Compiler warning for unary operation on unsigned int

Question

I have this sample code which generates the following warning (VS2008 compiler with SP1):

warning C4146: unary minus operator applied to unsigned type, result still unsigned

Code:

void f(int n)
{
}

int main()
{
    unsigned int n1 = 9;
    f(-n1);
}

But since function f is taking it's parameter as an int shouldn't this code compile without any warnings?

Answer 1

if x is of type unsigned int, then so is -x and it is virtually equivalent to 2n-x (where n is most likely 32). To avoid the warning and get correct behavior, cast to int:

f(-static_cast<int>(n));

I would recommend reading the "Expressions" chapter of the C++ standard. There you'll see that in the expression -x integral promotions take place on x, which means that almost anything gets promoted to int, but unsigned int is not.

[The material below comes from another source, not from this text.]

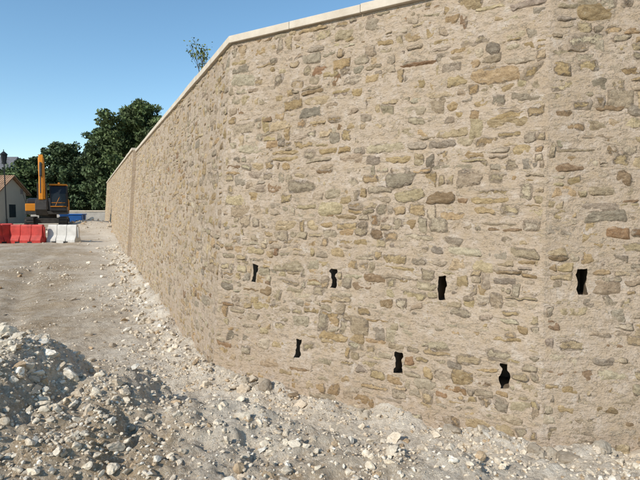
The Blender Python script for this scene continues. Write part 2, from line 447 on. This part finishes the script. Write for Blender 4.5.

Look at this very interesting example:

template<class T>
void f(T x)
{
  //somehow print type info about x, e.g. cout << typeid(x).name() or something
}

int main()
{
  char x;
  f(x);
  f(+x);
  f(-x);
}

prints:

char
int 
int

But char -> int is an integral promotion, whereas unsigned int -> int is a conversion

Answer 2

Standard 5.3.1/7

The operand of the unary - operator shall have arithmetic or enumeration type and the result is the negation of its operand. Integral promotion is performed on integral or enumeration operands. The negative of an unsigned quantity is computed by subtracting its value from 2n, where n is the number of bits in the promoted operand. The type of the result is the type of the promoted operand.

And the paragraph on Integral Promotion 4.5/1

An rvalue of type char, signed char, unsigned char, short int, or unsigned short int can be converted to an rvalue of type int if int can represent all the values of the source type; otherwise, the source rvalue can be converted to an rvalue of type unsigned int.

i.e. an unsigned int will not be promoted to an int.